*** Information supplied

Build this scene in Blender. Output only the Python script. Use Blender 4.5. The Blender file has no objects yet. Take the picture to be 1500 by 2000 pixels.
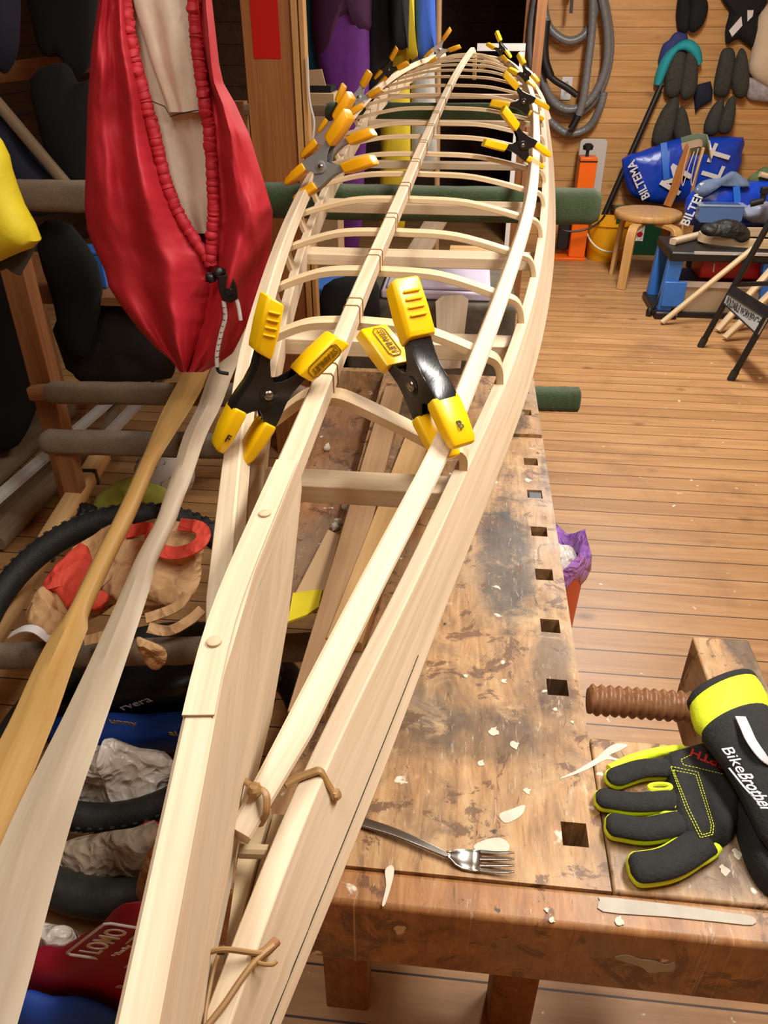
import bpy, bmesh, math, random
from mathutils import Vector as V, Matrix, noise
random.seed(7)
S = bpy.context.scene
COL = S.collection
# ---------------------------------------------------------------- camera frame
F = 1500.0
CAMH = 1.52
_fy = V((187.0, 950.0, 1500.0)).normalized()          # direction along the bench, in camera axes
_p = math.atan2(950.0, 1500.0)
_up = V((0.0, math.cos(_p), -math.sin(_p)))
_fx = _fy.cross(_up).normalized()
if _fx.x < 0: _fx = -_fx
def ray(u, v):
    c = V((u - 750.0, 1000.0 - v, F))
    return V((c.dot(_fx), c.dot(_fy), c.dot(_up)))
CAM = V((0, 0, CAMH))
def P(u, v, x=None, y=None, z=None, pl=None, d=None):
    """point seen at photo position (u, v) on a plane: x=, y=, z=, sloping pl=(a,b): z=a+b*y, or depth d"""
    r = ray(u, v)
    if y is not None: t = y / r.y
    elif x is not None: t = x / r.x
    elif z is not None: t = (z - CAMH) / r.z
    elif pl is not None: t = (pl[0] - CAMH) / (r.z - pl[1] * r.y)
    else: t = d / F
    return CAM + r * t
def depth(p):
    q = p - CAM
    return q.x * _fx.z + q.y * _fy.z + q.z * _up.z
def pxm(p):            # metres per photo pixel at a point
    return depth(p) / F

cam = bpy.data.cameras.new('camera'); camo = bpy.data.objects.new('camera', cam); COL.objects.link(camo)
R = Matrix(((_fx.x, _fx.y, -_fx.z), (_fy.x, _fy.y, -_fy.z), (_up.x, _up.y, -_up.z)))
camo.matrix_world = Matrix.Translation(CAM) @ R.to_4x4()
cam.sensor_fit = 'VERTICAL'; cam.sensor_height = 24.0; cam.lens = F / 2000.0 * 24.0
cam.clip_start = 0.02; cam.clip_end = 60
S.camera = camo

# ---------------------------------------------------------------- materials
def lin(c):
    return tuple(((x / 255) / 12.92 if x / 255 <= .04045 else ((x / 255 + .055) / 1.055) ** 2.4) for x in c)
def _new(name):
    m = bpy.data.materials.new(name); m.use_nodes = True
    nt = m.node_tree; b = nt.nodes['Principled BSDF']
    return m, nt, b
def _n(nt, t, **kw):
    n = nt.nodes.new(t)
    for k, v in kw.items(): setattr(n, k, v)
    return n
def _map(nt, coord, scale):
    tc = _n(nt, 'ShaderNodeTexCoord'); mp = _n(nt, 'ShaderNodeMapping')
    mp.inputs['Scale'].default_value = scale
    nt.links.new(tc.outputs[coord], mp.inputs['Vector'])
    return mp.outputs['Vector']
def _noise(nt, vec, scale, detail=4, rough=.6, dist=0.0):
    n = _n(nt, 'ShaderNodeTexNoise')
    n.inputs['Scale'].default_value = scale; n.inputs['Detail'].default_value = detail
    n.inputs['Roughness'].default_value = rough; n.inputs['Distortion'].default_value = dist
    nt.links.new(vec, n.inputs['Vector']); return n.outputs['Fac']
def _ramp(nt, fac, stops):
    r = _n(nt, 'ShaderNodeValToRGB'); e = r.color_ramp.elements
    e[0].position = stops[0][0]; e[0].color = (*stops[0][1], 1)
    e[1].position = stops[-1][0]; e[1].color = (*stops[-1][1], 1)
    for p, c in stops[1:-1]:
        x = e.new(p); x.color = (*c, 1)
    nt.links.new(fac, r.inputs['Fac']); return r.outputs['Color']
def _mix(nt, fac, a, b, mode='MIX'):
    m = _n(nt, 'ShaderNodeMix', data_type='RGBA', blend_type=mode)
    for sock, val in ((m.inputs[0], fac), (m.inputs[6], a), (m.inputs[7], b)):
        if isinstance(val, (int, float)): sock.default_value = val
        elif isinstance(val, tuple): sock.default_value = (*val[:3], 1)
        else: nt.links.new(val, sock)
    return m.outputs[2]
def _bump(nt, b, h, strength, dist=.002):
    bp = _n(nt, 'ShaderNodeBump'); bp.inputs['Strength'].default_value = strength
    bp.inputs['Distance'].default_value = dist
    nt.links.new(h, bp.inputs['Height']); nt.links.new(bp.outputs['Normal'], b.inputs['Normal'])
def plain(name, rgb, rough=.5, metal=0.0, bump=0, bscale=60, vary=.0, trans=0.0, alpha=None, sheen=0):
    m, nt, b = _new(name)
    c = lin(rgb)
    if vary:
        f = _noise(nt, _map(nt, 'Object', (1, 1, 1)), bscale * .35, 3)
        col = _ramp(nt, f, [(.3, tuple(x * (1 - vary) for x in c)), (.7, tuple(min(1, x * (1 + vary)) for x in c))])
        nt.links.new(col, b.inputs['Base Color'])
    else:
        b.inputs['Base Color'].default_value = (*c, 1)
    b.inputs['Roughness'].default_value = rough; b.inputs['Metallic'].default_value = metal
    if trans: b.inputs['Transmission Weight'].default_value = trans
    if alpha is not None: b.inputs['Alpha'].default_value = alpha
    if sheen: b.inputs['Sheen Weight'].default_value = sheen
    if bump:
        _bump(nt, b, _noise(nt, _map(nt, 'Object', (1, 1, 1)), bscale, 5), bump, .004)
    return m
def wood(name, c1, c2, rough=.55, fine=160, along=3.0, bump=.15, knots=0.0, dark=None):
    """grain runs along the V of the UV map (metres)"""
    m, nt, b = _new(name)
    vec = _map(nt, 'UV', (fine, along, 1))
    f1 = _noise(nt, vec, 1.0, 6, .65, .3)
    f2 = _noise(nt, _map(nt, 'UV', (22, 1.6, 1)), 1.0, 3, .5, .4)
    a = _ramp(nt, f1, [(.3, lin(c1)), (.72, lin(c2))])
    a2 = _ramp(nt, f2, [(.25, (.80, .78, .74)), (.7, (1, 1, 1))])
    col = _mix(nt, 1.0, a, a2, 'MULTIPLY')
    if knots:
        vo = _n(nt, 'ShaderNodeTexVoronoi'); vo.inputs['Scale'].default_value = 1.0
        nt.links.new(_map(nt, 'UV', (9, 1.7, 1)), vo.inputs['Vector'])
        k = _ramp(nt, vo.outputs['Distance'], [(.03, (1, 1, 1)), (.13, (0, 0, 0))])
        col = _mix(nt, k, col, lin(dark or (120, 80, 45)))
    nt.links.new(col, b.inputs['Base Color'])
    b.inputs['Roughness'].default_value = rough
    if bump: _bump(nt, b, f1, bump, .001)
    return m
def worn(name, base, dark, pale, rough=.5, scale=1.0, spots=True, coord='Object', stretch=(1, 1, 1), stain=.5, marks=()):
    """old bench wood: scratches, stains, glue and paint drips"""
    m, nt, b = _new(name)
    v = _map(nt, coord, stretch)
    g = _noise(nt, _map(nt, coord, (60 * stretch[0], 9 * stretch[1], 30 * stretch[2])), 1.0, 6, .7, .5)
    c = _ramp(nt, g, [(.25, lin(dark)), (.5, lin(base)), (.8, lin(pale))])
    s1 = _noise(nt, v, 5.5 * scale, 6, .68, .6)
    stf = _ramp(nt, s1, [(.50 + (1 - stain) * .12, (0, 0, 0)), (.70, (.85, .85, .85))])
    c = _mix(nt, stf, c, lin((62, 50, 42)))
    wob = _noise(nt, v, 24, 6, .7, .4)
    for (mx, my, rx, ry, amt) in marks:                  # old burnt and oily stains at fixed places
        mp = _n(nt, 'ShaderNodeMapping', vector_type='POINT'); tc = _n(nt, 'ShaderNodeTexCoord')
        mp.inputs['Location'].default_value = (-mx / rx, -my / ry, 0); mp.inputs['Scale'].default_value = (1 / rx, 1 / ry, 0)
        nt.links.new(tc.outputs[coord], mp.inputs['Vector'])
        ln = _n(nt, 'ShaderNodeVectorMath', operation='LENGTH'); nt.links.new(mp.outputs[0], ln.inputs[0])
        ad = _n(nt, 'ShaderNodeMath', operation='MULTIPLY_ADD'); nt.links.new(wob, ad.inputs[0]); ad.inputs[1].default_value = -1.3; nt.links.new(ln.outputs['Value'], ad.inputs[2])
        k = _ramp(nt, ad.outputs[0], [(.0, (amt,) * 3), (.42, (0, 0, 0))])
        c = _mix(nt, k, c, lin((44, 40, 38)))
    s2 = _noise(nt, v, 13 * scale, 8, .75, .8)
    pf = _ramp(nt, s2, [(.56, (0, 0, 0)), (.68, (.65, .65, .65))])
    c = _mix(nt, pf, c, lin(pale))
    if stain > .5:
        gz = _ramp(nt, _noise(nt, v, 3.2, 7, .7, .5), [(.46, (0, 0, 0)), (.62, (.62, .62, .62))]); c = _mix(nt, gz, c, lin((128, 112, 94)))
        s5 = _noise(nt, v, 17, 9, .72, .9); pk = _ramp(nt, s5, [(.555, (0, 0, 0)), (.59, (.8, .8, .8))]); c = _mix(nt, pk, c, lin((92, 62, 40)))
        s6 = _noise(nt, _map(nt, coord, (150, 24, 1)), 1.0, 8, .75, 1.2); sk_ = _ramp(nt, s6, [(.60, (0, 0, 0)), (.66, (.6, .6, .6))]); c = _mix(nt, sk_, c, lin((208, 192, 166)))
        s7 = _noise(nt, _map(nt, coord, (90, 16, 1)), 1.3, 6, .7, 1.0); dk = _ramp(nt, s7, [(.62, (0, 0, 0)), (.68, (.75, .75, .75))]); c = _mix(nt, dk, c, lin((54, 42, 34)))
    if spots:
        s3 = _noise(nt, v, 30 * scale, 3, .5, .3)
        sp = _ramp(nt, s3, [(.70, (0, 0, 0)), (.735, (.9, .9, .9))])
        c = _mix(nt, sp, c, lin((222, 212, 194)))
        s4 = _noise(nt, v, 47 * scale, 2, .5, .2)
        sp2 = _ramp(nt, s4, [(.74, (0, 0, 0)), (.765, (.9, .9, .9))])
        c = _mix(nt, sp2, c, lin((40, 34, 30)))
    nt.links.new(c, b.inputs['Base Color'])
    rr = _ramp(nt, s1, [(.3, (rough * .75,) * 3), (.7, (min(1, rough * 1.35),) * 3)])
    nt.links.new(rr, b.inputs['Roughness'])
    _bump(nt, b, g, .25, .0015)
    return m
def boards(name, axis, width, c1, c2, gap, long_axis, rough=.5, spots=False, seam=.035, off=0.0, blen=3.6):
    """a surface of boards: stripes across `axis`, grain along `long_axis` (object space metres)"""
    m, nt, b = _new(name)
    tc = _n(nt, 'ShaderNodeTexCoord'); sep = _n(nt, 'ShaderNodeSeparateXYZ')
    nt.links.new(tc.outputs['Object'], sep.inputs['Vector'])
    def math_(op, a, c=None):
        n = _n(nt, 'ShaderNodeMath', operation=op)
        for i, q in enumerate((a, c)):
            if q is None: continue
            if isinstance(q, (int, float)): n.inputs[i].default_value = q
            else: nt.links.new(q, n.inputs[i])
        return n.outputs[0]
    w = math_('DIVIDE', math_('ADD', sep.outputs[axis], off), width)
    idx = math_('FLOOR', w); fr = math_('FRACT', w)
    wn = _n(nt, 'ShaderNodeTexWhiteNoise', noise_dimensions='1D'); nt.links.new(idx, wn.inputs['W'])
    # butt joints along the board
    l = math_('DIVIDE', math_('ADD', sep.outputs[long_axis], math_('MULTIPLY', wn.outputs['Value'], 7.3)), blen)
    li = math_('FLOOR', l); lf = math_('FRACT', l)
    wn2 = _n(nt, 'ShaderNodeTexWhiteNoise', noise_dimensions='2D')
    cb = _n(nt, 'ShaderNodeCombineXYZ'); nt.links.new(idx, cb.inputs[0]); nt.links.new(li, cb.inputs[1])
    nt.links.new(cb.outputs[0], wn2.inputs['Vector'])
    sc = [26, 26, 26]; sc[long_axis] = 1.6
    mp = _map(nt, 'Object', tuple(sc))
    addv = _n(nt, 'ShaderNodeVectorMath', operation='ADD')
    nt.links.new(mp, addv.inputs[0]); nt.links.new(wn2.outputs['Color'], addv.inputs[1])
    g = _noise(nt, addv.outputs[0], 1.0, 6, .65, .8)
    col = _ramp(nt, g, [(.28, lin(c1)), (.7, lin(c2))])
    tone = _ramp(nt, wn2.outputs['Value'], [(0, (.80, .78, .76)), (1, (1.0, 1.0, 1.0))])
    col = _mix(nt, 1.0, col, tone, 'MULTIPLY')
    kv = [5, 5, 5]; kv[long_axis] = 3.2
    vo = _n(nt, 'ShaderNodeTexVoronoi'); vo.inputs['Scale'].default_value = 1.0
    nt.links.new(_map(nt, 'Object', tuple(kv)), vo.inputs['Vector'])
    k = _ramp(nt, vo.outputs['Distance'], [(.03, (.75, .75, .75)), (.13, (0, 0, 0))])
    col = _mix(nt, k, col, tuple(x * .35 for x in lin(c1)))
    if spots:
        v = _map(nt, 'Object', (1, 1, 1))
        sp = _ramp(nt, _noise(nt, v, 26, 3, .55, .3), [(.705, (0, 0, 0)), (.74, (.8, .8, .8))])
        col = _mix(nt, sp, col, lin((232, 224, 208)))
        st = _ramp(nt, _noise(nt, v, 3.0, 5, .65, .4), [(.52, (0, 0, 0)), (.75, (.45, .45, .45))])
        col = _mix(nt, st, col, lin((96, 66, 44)))
    e1 = math_('LESS_THAN', fr, seam)
    e2 = math_('LESS_THAN', lf, seam * width / blen * .5)
    e = math_('MAXIMUM', e1, e2)
    col = _mix(nt, e, col, lin(gap))
    nt.links.new(col, b.inputs['Base Color'])
    b.inputs['Roughness'].default_value = rough
    inv = math_('SUBTRACT', 1.0, e)
    _bump(nt, b, inv, .5, .003)
    return m
def carpet(name, c1, c2, scale=220):
    m, nt, b = _new(name)
    v = _map(nt, 'Object', (1, 1, 1))
    f = _noise(nt, v, scale, 5, .8); f2 = _noise(nt, v, 9, 4, .6)
    c = _ramp(nt, f, [(.3, lin(c1)), (.72, lin(c2))])
    c = _mix(nt, 1.0, c, _ramp(nt, f2, [(.3, (.62, .62, .62)), (.7, (1, 1, 1))]), 'MULTIPLY')
    nt.links.new(c, b.inputs['Base Color']); b.inputs['Roughness'].default_value = .95
    b.inputs['Sheen Weight'].default_value = .25
    _bump(nt, b, f, .9, .006)
    return m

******

Print, exactly as written, the lines above from the first one to the one containing "return depth(p) / F". Leave out pictures.

__Expected output__
Build this scene in Blender. Output only the Python script. Use Blender 4.5. The Blender file has no objects yet. Take the picture to be 1500 by 2000 pixels.
import bpy, bmesh, math, random
from mathutils import Vector as V, Matrix, noise
random.seed(7)
S = bpy.context.scene
COL = S.collection
# ---------------------------------------------------------------- camera frame
F = 1500.0
CAMH = 1.52
_fy = V((187.0, 950.0, 1500.0)).normalized()          # direction along the bench, in camera axes
_p = math.atan2(950.0, 1500.0)
_up = V((0.0, math.cos(_p), -math.sin(_p)))
_fx = _fy.cross(_up).normalized()
if _fx.x < 0: _fx = -_fx
def ray(u, v):
    c = V((u - 750.0, 1000.0 - v, F))
    return V((c.dot(_fx), c.dot(_fy), c.dot(_up)))
CAM = V((0, 0, CAMH))
def P(u, v, x=None, y=None, z=None, pl=None, d=None):
    """point seen at photo position (u, v) on a plane: x=, y=, z=, sloping pl=(a,b): z=a+b*y, or depth d"""
    r = ray(u, v)
    if y is not None: t = y / r.y
    elif x is not None: t = x / r.x
    elif z is not None: t = (z - CAMH) / r.z
    elif pl is not None: t = (pl[0] - CAMH) / (r.z - pl[1] * r.y)
    else: t = d / F
    return CAM + r * t
def depth(p):
    q = p - CAM
    return q.x * _fx.z + q.y * _fy.z + q.z * _up.z
def pxm(p):            # metres per photo pixel at a point
    return depth(p) / F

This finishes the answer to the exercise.